В тот вечер, когда был сформирован новый кабинет, я находился на балконе новой рейхсканцелярии. Мы смотрели на бесконечное шествие сотен тысяч исступленных людей из всех слоев общества, маршировавших с зажженными факелами перед Гинденбургом и канцлером. Ночь была ясная и звездная, и длинные колонны облаченных в свои мундиры штурмовиков, отрядов СС и «Стального шлема» представляли незабываемую картину. Когда они приближались к окну, в котором показывался толпе престарелый рейхспрезидент, раздавались почтительные приветствия. Но примерно в ста метрах от этого места на маленьком балконе новой рейхсканцелярии стоял Гитлер. Едва завидев его, участники марша разражались неистовыми аплодисментами. Контраст был очень заметен и, казалось, подчеркивал переход власти от близящегося к своему концу режима к новым, революционным силам. Я предпочитал не высовываться вперед и тихо стоял позади балкона, предоставляя Гитлеру и Герингу принимать приветствия. Тем не менее Гитлер время от времени поворачивался и жестом просил меня присоединиться к ним. Фантастические рукоплескания привели даже этих закаленных партийных вождей в состояние экстаза. Ощущения были совершенно необыкновенные, а бесконечно повторяемые восторженные крики «Heil, Heil, Sieg Heil!» звенели у меня в ушах как набатный колокол. Когда Гитлер поворачивался ко мне, чтобы что-то сказать, в его голосе слышались подавленные рыдания. «Какую грандиозную задачу мы себе поставили, герр фон Папен, мы должны до конца выполнить нашу работу». Я был только рад с ним согласиться. В этот момент он совершенно не походил на диктатора. Он производил впечатление человека, охваченного смирением при виде осуществления своих желаний, искавшего теперь только помощи и поддержки для выполнения задачи, которую он сам перед собой поставил. Мы расстались далеко за полночь, договорившись встретиться на следующий день пораньше, чтобы выработать политическую декларацию нового правительства.

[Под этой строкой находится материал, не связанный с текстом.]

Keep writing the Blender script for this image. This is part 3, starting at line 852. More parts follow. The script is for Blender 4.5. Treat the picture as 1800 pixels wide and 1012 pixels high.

Сформулировать программу коалиции оказалось для меня намного проще, чем я ожидал. По мнению Гитлера, наша основная задача состояла в моральном возрождении нации. Он предложил, чтобы восстановление экономики было достигнуто в результате выполнения двух четырехлетних планов, и в связи с этим впервые упомянул о необходимости принятия для этого закона об особых полномочиях. Мне казалось, что «четырехлетний план» звучит чересчур по-советски, но согласился, что определенная программа действительно необходима. Со своей стороны я представил формулировки тех консервативных принципов, которые должны были бы составить основу нашей деятельности, и предложил такие фразы: «Государство признает христианские корни общественной морали и рассматривает семью как основную ячейку нации, нуждающуюся в особой защите со стороны государства власти». Мы сошлись на необходимости укрепления федеральных основ государства путем создания крепких земельных и муниципальных правительств при сохранении твердого центрального управления. В области международных отношений правительство намеревалось добиваться для страны равноправия в сообществе народов, при этом «в полной мере сознавая ответственность великой и свободной нации в деле поддержания и укрепления мира – задачи, которая приобрела в настоящее время невиданную никогда прежде важность». Гитлер полностью одобрил эти положения, добавив к ним предложение об общем сокращении вооруженных сил, которое сделало бы излишним наше собственное перевооружение.
После этого разговор коснулся новых выборов, которые мы договорились провести 5 марта. Я сказал Гитлеру, что намерен постараться объединить все силы, не входящие в его движение, в единый предвыборный блок, обязующийся оказывать поддержку политике правительства. Он спросил, не могли бы мы выступить на выборах с общей программой, на что я ответил, что об этом не может быть и речи. Он отстаивает свои идеи, мы – свои, но я надеюсь, что мы все будем подчеркивать стремление добиваться своих целей в тесном сотрудничестве. Мне кажется, мой ответ не слишком ему понравился, но он не стал муссировать этот вопрос.